Pitching wears down again during loss to Cards (updated)

A stretch of 17 games in 17 days in blistering early July heat has long loomed on the Nationals’ schedule. This was going to be a test not only of this growing team’s ability to compete with opponents in the pennant race, but also of this team’s physical and mental fortitude.

All of that is being put to the test right now, and though the Nats have managed to pull off some inspired wins along the way, the grind clearly is getting to them. Especially their pitching staff.

Today’s 8-3 loss to the Cardinals saw DJ Herz labor for 4 1/3 innings, putting added strain on a bullpen that already was running on fumes. What had been a decided strength through most of the season’s first half has devolved into a liability this week, with five top relievers pressed into overtime duties and the other three forced to pitch out of necessity.

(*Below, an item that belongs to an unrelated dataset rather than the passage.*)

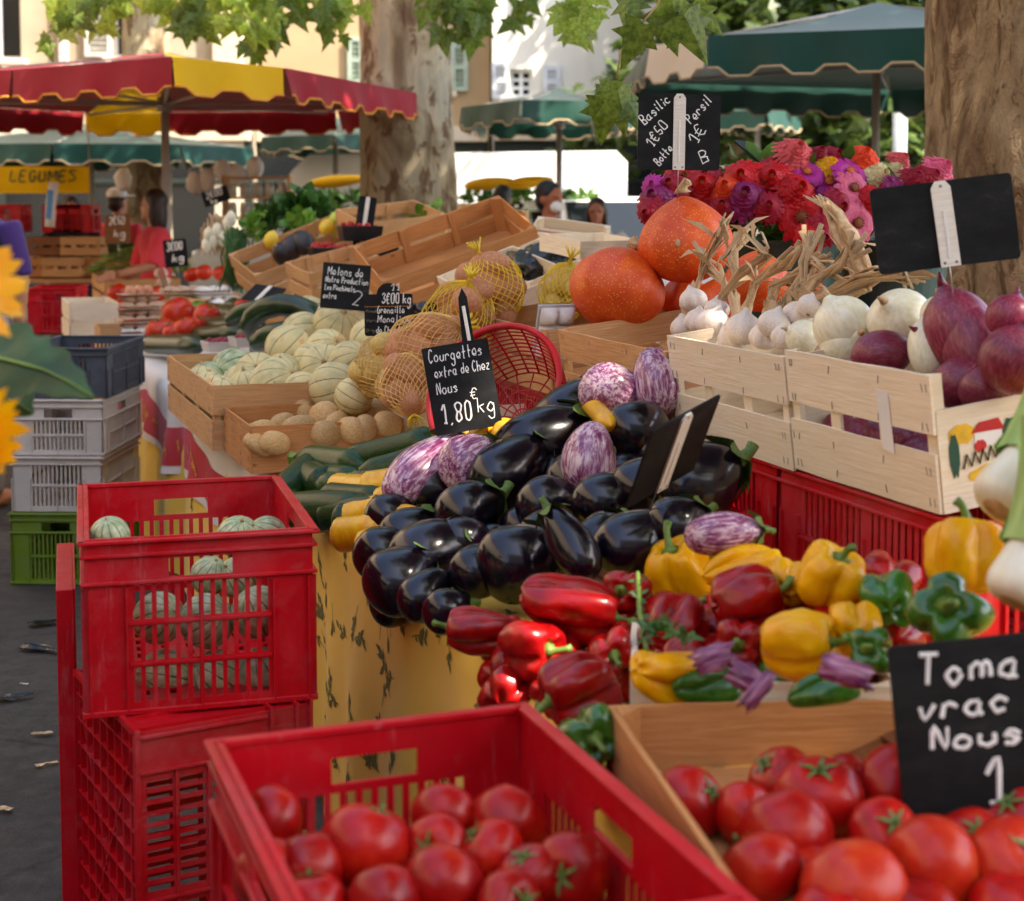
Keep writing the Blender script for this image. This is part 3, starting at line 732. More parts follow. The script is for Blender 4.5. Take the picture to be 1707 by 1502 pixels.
# ---------------------------------------------------------------- market tables and cloths
TZ = 0.75
def market_table(label, s0, s1, t0, t1, z):
    tb = thing('market_table', label, 'table', frame(W((s0 + s1) / 2, (t0 + t1) / 2, 0), SD)); L, D = s1 - s0, t1 - t0
    n = 6
    for i in range(n): put_board(tb, L, D / n - .006, .022, (0, D * ((i + .5) / n - .5), z - .012), 0, M['wood_dark'], 'plank', rx=PI / 2)
    for x in (-L / 2 + .15, -.05, L / 2 - .15):
        for y in (-D / 2 + .08, D / 2 - .08): link('trestle_leg', MB().tube([(x, y, .0), (x, y, z - .024)], .018, 8).mesh(smooth=True), tb, None, M['steel'])
    return tb
market_table('long wooden trestle table under the yellow cloth with the aubergines', -1.0, 2.3, .03, 1.55, TZ - .004)
market_table('far trestle table under the red and white cloth with the cucumbers', 2.36, 9.2, .03, 1.55, TZ - .004)
def cloth_point(s, q, s_off=0.0, lift=0.0, ruf=1.0):
    """q < 0 lies on the table top, q > 0 hangs down the customers' side"""
    f = math.sin(8.3 * s + 1.2 * math.sin(3.1 * s)) + .5 * math.sin(19 * s + 2.0)
    if q <= -.03: t, z = -q, TZ + .003
    elif q <= .03: a = (q + .03) / .06 * PI / 2; t, z = .03 - .03 * math.sin(a), TZ + .003 - .03 * (1 - math.cos(a))
    else: t, z = -.0 - .022 * ruf * f * min(1, (q - .03) / .35) - .03 * min(1, q), TZ - .027 - (q - .03)
    if q <= -.03: z += .004 * (fbm((s * 4, q * 4, 1)) + .6)
    return W(s + s_off, t - lift, z + lift)
def cloth_obj(name, label, s0, s1, q0, q1, mat, lift=0.0, ns=140, nq=44, qf=None, ruf=1.0):
    def fn(u, v):
        s = s0 + (s1 - s0) * u; qa = q1 if not qf else qf(s)
        return cloth_point(s, q0 + (qa - q0) * v, 0, lift, ruf)
    return tag(link(name, MB().grid(fn, ns, nq).mesh(smooth=True), None, None, M[mat]), label, 'tablecloth')
yc = cloth_obj('tablecloth', 'yellow cotton tablecloth with olive sprig print hanging from the near table', -1.0, 2.33, -1.3, .7, 'cloth_yellow')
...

Among the biggest takeaways from the last two days, in particular: The Nationals sorely lack a long man in the pen. And they may not be able to proceed much longer without one unless their starters can consistently churn out six innings a piece.

"Most of our bullpen has been going one-plus innings right now," manager Davey Martinez said. "We're trying to get to that All-Star break, to give them a break. We need some length tomorrow from our starter, that's what we need."

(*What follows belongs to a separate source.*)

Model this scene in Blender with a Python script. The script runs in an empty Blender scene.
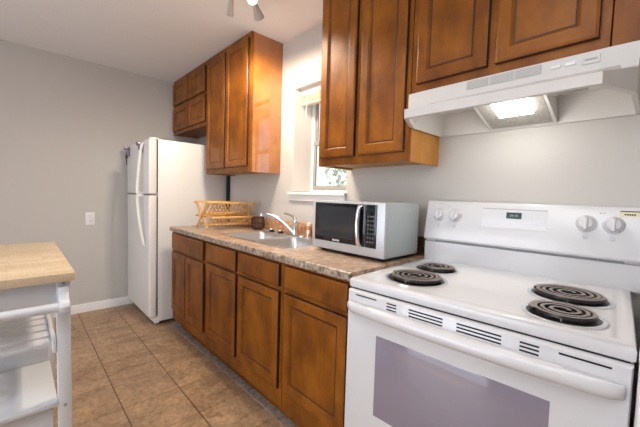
import bpy, bmesh, math, random
from mathutils import Vector, Matrix
random.seed(7)
S = bpy.context.scene
C = S.collection
PI = math.pi

# ------------------------------------------------------------------ camera
def R(d): return math.radians(d)
def cam_axes(yaw, pitch, roll):
    y, p, r = R(yaw), R(pitch), R(roll)
    F = Vector((-math.sin(y)*math.cos(p), math.cos(y)*math.cos(p), -math.sin(p)))
    X = Vector((math.cos(y), math.sin(y), 0)); U = X.cross(F)
    c, s = math.cos(r), math.sin(r)
    return c*X + s*U, -s*X + c*U, F
cd = bpy.data.cameras.new('camera'); cam = bpy.data.objects.new('camera', cd); C.objects.link(cam)
cd.sensor_width = 36; cd.lens = 319.9/640*36; cd.clip_start = 0.02
ax, au, af = cam_axes(46.541, 3.128, 1.678)
m = Matrix((ax, au, -af)).transposed().to_4x4(); m.translation = (0.821, -1.587, 1.213)
cam.matrix_world = m
S.camera = cam

# ------------------------------------------------------------------ light
S.view_settings.view_transform = 'Standard'; S.view_settings.look = 'None'
S.view_settings.gamma = 1; S.view_settings.exposure = 0.0
w = bpy.data.worlds.new('world'); S.world = w; w.use_nodes = True
bg = w.node_tree.nodes['Background']; bg.inputs[0].default_value = (0.92, 0.95, 1.0, 1); bg.inputs[1].default_value = 1.7
S.cycles.max_bounces = 8; S.cycles.diffuse_bounces = 5; S.cycles.sample_clamp_indirect = 6
def area(name, loc, look, sx, sy, e, col):
    l = bpy.data.lights.new(name, 'AREA'); l.shape = 'RECTANGLE'; l.size = sx; l.size_y = sy; l.energy = e; l.color = col
    o = bpy.data.objects.new(name, l); C.objects.link(o); o.location = loc
    o.rotation_euler = (Vector(look)-Vector(loc)).to_track_quat('-Z', 'Y').to_euler(); return o
area('added_cool_fill', (-.5, -3.5, 1.25), (-.7, 0, 1.15), 1.7, 2.0, 38, (0.84, 0.90, 1.0))  # unseen area fill added behind the camera, coloured as cool daylight
fl = bpy.data.lights.new('added_ceiling_fill', 'SPOT'); fl.energy = 190; fl.color = (.95, .97, 1.0); fl.spot_size = R(120); fl.spot_blend = .8; fl.shadow_soft_size = .08  # unseen upward spot added to brighten the ceiling
fo = bpy.data.objects.new('added_ceiling_fill', fl); C.objects.link(fo); fo.location = (.5, -1.95, 1.55); fo.rotation_euler = (R(180), R(22), 0)
SPOT_W = 40
sl_ = bpy.data.lights.new('sun', 'SUN'); sl_.energy = 4.5; sl_.angle = R(1); so_ = bpy.data.objects.new('sun', sl_); C.objects.link(so_); so_.rotation_euler = (R(24), 0, R(8))

# ------------------------------------------------------------------ materials
def mat(name, col, rough=.5, metal=0, **kw):
    m = bpy.data.materials.new(name); m.use_nodes = True
    b = m.node_tree.nodes['Principled BSDF']
    b.inputs['Base Color'].default_value = (*col, 1); b.inputs['Roughness'].default_value = rough; b.inputs['Metallic'].default_value = metal
    for k, v in kw.items(): b.inputs[k.replace('_', ' ')].default_value = v
    return m
def nd(m, t, **kw):
    n = m.node_tree.nodes.new(t)
    for k, v in kw.items(): setattr(n, k, v)
    return n
def lk(m, a, b): m.node_tree.links.new(a, b)
def ramp(m, stops):
    r = nd(m, 'ShaderNodeValToRGB'); e = r.color_ramp.elements
    while len(e) < len(stops): e.new(.5)
    for i, (p, c) in enumerate(stops): e[i].position = p; e[i].color = (*c, 1)
    return r
def noise(m, scale, vec=None, detail=4, rough=.55, stretch=None):
    n = nd(m, 'ShaderNodeTexNoise'); n.inputs['Scale'].default_value = scale; n.inputs['Detail'].default_value = detail; n.inputs['Roughness'].default_value = rough
    tc = nd(m, 'ShaderNodeTexCoord'); mp = nd(m, 'ShaderNodeMapping')
    if stretch: mp.inputs['Scale'].default_value = stretch
    lk(m, tc.outputs['Object'], mp.inputs['Vector']); lk(m, mp.outputs['Vector'], n.inputs['Vector'])
    return n
def bump(m, src, strength, dist=.002):
    b = nd(m, 'ShaderNodeBump'); b.inputs['Strength'].default_value = strength; b.inputs['Distance'].default_value = dist
    lk(m, src, b.inputs['Height']); lk(m, b.outputs[0], m.node_tree.nodes['Principled BSDF'].inputs['Normal'])
def mix(m, fac, a, b, mode='MIX'):
    x = nd(m, 'ShaderNodeMix', data_type='RGBA', blend_type=mode)
    if isinstance(fac, float): x.inputs[0].default_value = fac
    else: lk(m, fac, x.inputs[0])
    for s, i in ((a, 6), (b, 7)):
        if isinstance(s, tuple): x.inputs[i].default_value = (*s, 1)
        else: lk(m, s, x.inputs[i])
    return x.outputs[2]
def wood(name, lo, mid, hi, rough=.40, horiz=False):
    m = mat(name, mid, rough); b = m.node_tree.nodes['Principled BSDF']
    st = (1, 1, 9) if horiz else (7, 7, 1)
    n1 = noise(m, 6.5, detail=6, stretch=(1, 1, .7)); n2 = noise(m, 9, detail=6, stretch=st)
    c1 = ramp(m, [(.28, lo), (.5, mid), (.74, hi)]); lk(m, n1.outputs[0], c1.inputs[0])
    c2 = ramp(m, [(.3, (.82, .79, .74)), (.65, (1, 1, 1))]); lk(m, n2.outputs[0], c2.inputs[0])
    lk(m, mix(m, .6, c1.outputs[0], c2.outputs[0], 'MULTIPLY'), b.inputs['Base Color'])
    b.inputs['Coat Weight'].default_value = .10; b.inputs['Coat Roughness'].default_value = .25; b.inputs['Specular IOR Level'].default_value = .2
    bump(m, n2.outputs[0], .08)
    return m
def speck(name, stops, scale, rough, b2=None):
    m = mat(name, (.5, .4, .3), rough); b = m.node_tree.nodes['Principled BSDF']
    n = noise(m, scale, detail=6, rough=.7); r = ramp(m, stops); lk(m, n.outputs[0], r.inputs[0])
    out = r.outputs[0]
    if b2:
        n2 = noise(m, b2[0], detail=3); r2 = ramp(m, b2[1]); lk(m, n2.outputs[0], r2.inputs[0])
        out = mix(m, b2[2], out, r2.outputs[0], 'MULTIPLY')
    lk(m, out, b.inputs['Base Color']); return m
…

Herz took the mound for the seventh time as a big leaguer today, perhaps just as uncertain as everyone else how this one would go. He’s been the epitome of inconsistency to date, having twice finished with double-digit strikeouts and zero walks over more than five innings but having failed to complete five frames in his five other starts.

This one, unfortunately, fell into the latter category, though it wasn’t entirely the pitcher’s fault.

Herz got through a quick top of the first on nine pitches, suggesting a positive tone for the day. It didn’t last. He needed 29 pitches to complete the top of the second, though the inning would’ve been over 10 pitches earlier if not for a fielding gaffe behind him.

With a runner on first and two out, Nolan Gorman lofted a high fly ball into shallow left field. CJ Abrams and Trey Lipscomb each went back for the ball as James Wood jogged in from his position. As the three converged, Abrams and Lipscomb deferred to Wood, who appeared to have the easiest play on the ball. But then Wood pulled up short as well and the ball fell harmlessly to the ground for what turned into an RBI double.

Dylan Carlson followed with a bloop RBI single to right of his own, putting Herz in a 2-0 hole he didn’t exactly deserve.

"(Wood) was looking at the infielders," Martinez said. "He needs to come run. Outfielders take precedence over infielders. He needs to come just catch the ball."

The Cardinals added another run in the fourth, after which Herz’s pitch count had climbed to 84. Needing to squeeze as much out of his starter as possible, Martinez sent the rookie back out there for the fifth. But after a one-out walk and a catcher’s interference call on Riley Adams, the manager made the long walk to the mound to make his first pitching change of the day, Herz done after a whopping 102 pitches in only 4 1/3 innings.

"There were a lot of uncontrollables," Herz said. "But the one thing I could control was the two-out walk, and obviously the other walks. The walks came back to hurt me today, and that's something I can control."

Dylan Floro was first out of the bullpen, and the veteran immediately surrendered an RBI single to Willson Contreras, then allowed an uncontested double-steal in which he never looked the runners back. Sure enough, Nolan Arenado’s subsequent single to left brought home two more, leaving Herz charged with five runs (four earned) and leaving the Nats in a 6-2 hole.

"I'm a big ground ball pitcher," Floro said. "So for me, keeping the guys at first base is part of my job, and what helped me have success getting double plays. And that didn't happen today."

Derek Law tried to keep the game close but was tagged by Contreras for a two-run homer in the top of the seventh. And there were still two more innings to cover for a bullpen running on fumes at this point.

"It's been a tough stretch for everybody," Floro said. "Especially these last few games, losing in the late innings, stuff like that. Our job is to come in and shut the door down. We haven't been getting it done. But we have to come back tomorrow and keep it going. We could sit here and think about what we did wrong, but we've got another game tomorrow."

The lineup, meanwhile, showed some early life against Cardinals starter Kyle Gibson, getting a pair of doubles in the bottom of the second from Jesse Winker and Juan Yepez, plus an RBI single from Adams. But the bats were silenced most of the remainder of the day, with Winker’s RBI double in the sixth producing their only other run off Gibson.

"I honestly like the way we're swinging the bat," Martinez said. "We hit some balls hard. We've just got to capitalize more."